New Mayor demands improvements to Moraga Shopping Center
For several years, Moraga residents have complained about the dilapidated condition of the Moraga Shopping Center calling it a dump, a blight, tacky, unwelcoming, and an embarrassment to a community that considers itself affluent. While past town councils have felt that their hands were tied, because the property owners chose to operate in a status quo manner, new Moraga Mayor Kerry Hillis is demanding significant changes and improvements.
During the Town Council’s Jan. 14 meeting, a staff report was presented by Planning Director Sonia Urzua outlining a proposed Professional Services Agreement with Kosmont Companies for on-call real estate and economic development advisory services. The initial payment is a not-to-exceed amount of $60,000. There is enough funding in the General Fund Budget Fiscal Year 2025-2026 to cover the cost of a one-year agreement.
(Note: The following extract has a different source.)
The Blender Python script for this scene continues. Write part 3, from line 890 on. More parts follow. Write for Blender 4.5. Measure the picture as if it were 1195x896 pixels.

According to Urzua’s staff report, “On February 26, 2025, the Town Council approved a top priority to develop and implement a plan to encourage commercial landowners and business owners to develop their underutilized properties. Kosmont would begin with an in-person kickoff meeting with Town staff and a review of background materials (including prior studies and available market data), and coordinate with Town staff to engage private property owners and better understand near-term and long-term objectives and development constraints, including challenges associated with underutilized properties.”
Kosmont has been a real estate advisory firm for 39 years “working with cities and public agencies on over 1,000 economic development strategies, real estate market analyses, and public and private projects.”
Both Vice Mayor Brian Dolan and Town Manager Scott Mitnick have worked with Kosmont during their tenures at other cities and highly recommend their services for the Town’s purposes. All council members agreed that something must be done with the Moraga Shopping Center.
Prior to Hillis giving his comments on the matter, he warned his fellow council members that his thoughts would not be brief, calling what he had to say as “tough love,” and describing Moraga as “a scenic and uniquely isolated cul de sac community with eye-popping property values and fantastic schools, yet with no downtown, few recreational amenities other than largely unimproved open spaces and decaying relics of another age’s idea for commercial districts.
“Through it all we have largely ignored one asset that Moraga has, that no one else in our county can claim, the only traditional 4-year university in all of Contra Costa County – Saint Mary’s College – a small school with one of the best college sports programs in the United States,” Hillis went on to say.
Circling back to the shopping center, Hillis stated, “Due to a point of the combination of the above factors coupled with landowners who seem to lack a profit motive entirely in an area we’ve always talked about – having a downtown at the Moraga Center – it’s completely covered in blight and decaying buildings, including a myriad of abandoned banks, rusting and broken signage, illegally constructed facilities, rotting farm equipment, an illegal RV encampment where multiple people live and multiple people have died, gas stations with wrecking yards of vehicles surrounding them along our scenic corridor, mostly vacant storefronts that aren’t even available to rent as the landowner is using them to store decades worth of accumulated who-knows-what, and acres and acres of land that has never been developed in human history – and I’m not over-stating that.”
Hillis reminded everyone that for approximately the past three years, since Mitnick was hired as town manager, a major focus of his energies was directed toward building a rapport with the Moraga Shopping Center property owners. The town has even upzoned the area, virtually increasing the value by “tens of millions of dollars. Potentially hundreds of millions of dollars” to no avail.
“We are all tired of beating our heads against the wall,” Hillis continued, “and begging the owners to participate in capitalism and making multiple future generations of their family extravagantly wealthy. That is not our job.”
Hillis pointed out that Rheem Valley Shopping Center’s property owners are more than happy to work with the Town. A case in point, the recent upgrade to CVS’s exterior and the incoming Grocery Outlet. He also noted other ways that Rheem has out-shined Moraga’s downtown with the only post office, the Town Offices and Chambers and two gyms located on that side of the Town.
“We need to make the entirety of Moraga, not just the part by the country club, look like a place that merits our $2 million property values,” said Hillis, “and to that, we must double-down on vigorous code enforcement to compel errant landowners and business owners to not treat our scenic corridors as their private junk heaps, or a place to illegally store an RV encampment, which as I’ve already pointed out, is a public health threat. What was allowed in the past will not be tolerated anymore – period. End of story!”
Hillis proposed the idea of a vacant storefront tax as incentive to bring businesses into downtown. He also stressed that Moraga needs to aid SMC with whatever progress they require in building new college facilities. And, by improving the shopping center, the Town will help to increase student enrollment.
Before a unanimous council vote to retain Kosmont’s services, Hillis concluded, “With the aid of Kosmont we will finally have the safe, beautiful, and engaging community we all want.”